Two months after a dress code flap with one student grew into a debate over how to interpret Confederate history, Waynesboro High School seems to be easing its stance on students wearing the Confederate flag to school.

Educators say there has been no change in the school’s position on the controversial clothing, although at least one Waynesboro family has seen a difference in how staff are handling it.

At the start of this school year, 16-year-old Steven McDonaldson was twice ejected from class for wearing T-shirts bearing the Rebel flag. Today, his mother says the high school junior no longer has any problems.

“He’s continued wearing them to school and hasn’t been sent out of any more classes,” said Lisa Benson, who supported her son’s determination to continue wearing the flag over the school’s objections.

“All of the kids really supported Steven,” Benson said, noting that many wore flag shirts to school immediately following the controversy as a sign of unity. “And now he’s allowed to wear them.
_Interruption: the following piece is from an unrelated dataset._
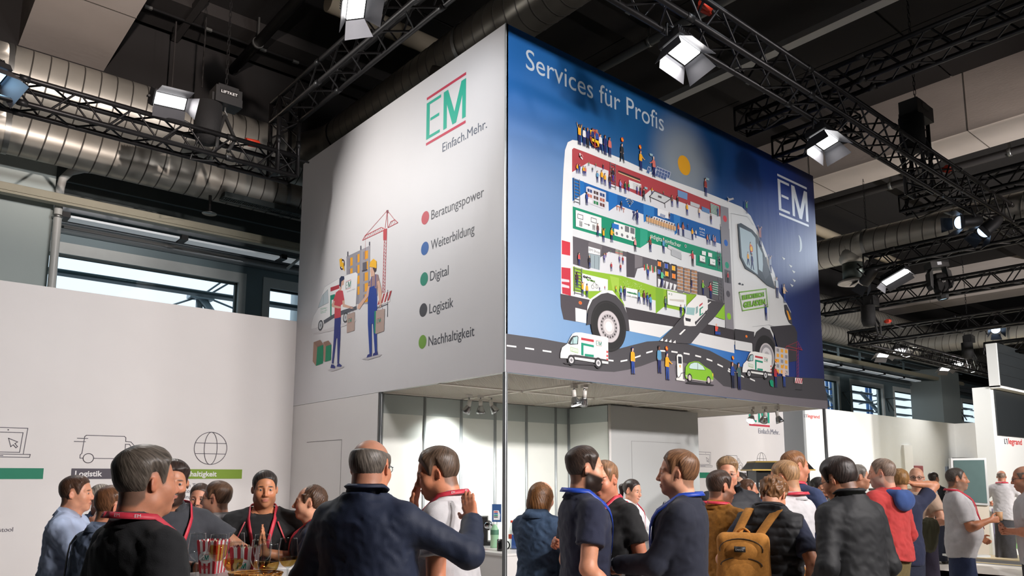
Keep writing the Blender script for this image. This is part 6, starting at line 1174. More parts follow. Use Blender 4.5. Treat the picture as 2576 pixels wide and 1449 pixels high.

Nobody said anything else about it, so I assume it’s settled.”

At the time of the incident, Benson – who along with her son maintained the flag was a symbol of their Southern heritage, not of hatred and racism as some perceive it – referred to the school’s decision as “just stupidity.”

Officials said the flag, which does inspire divided feelings even here in the South, fell under a dress code provision that bars any clothes that “reflect adversely upon persons because of their race, sex, color, creed, national origin, or ancestry.”

Principal Sue Wright said that’s still the school’s feeling, but officials won’t impose a ban as long as the classrooms remain undisturbed.

“We really just watch when it interrupts instruction,” she said. “…

[Recently] it hasn’t really been a disruption, and everyone’s really just moved on.”

In 2001, a federal court of appeals ruled that wearing an image of the flag fell under First Amendment protection, and schools couldn’t prohibit it unless it was causing a disturbance – a decision that was hailed by pro-Confederate factions.

Wright said it was her responsibility to ensure every student at Waynesboro High had a healthy learning environment. At the same time, she also wanted to encourage her teenage charges to express themselves.

“It’s really about respecting each other,” she said.

“I always tell folks to make statements people can listen to you with. 15-, 16- and 17-year-olds have a lot to say, and I think it’s important we as adults listen to them rather than try to push our own thoughts onto them.”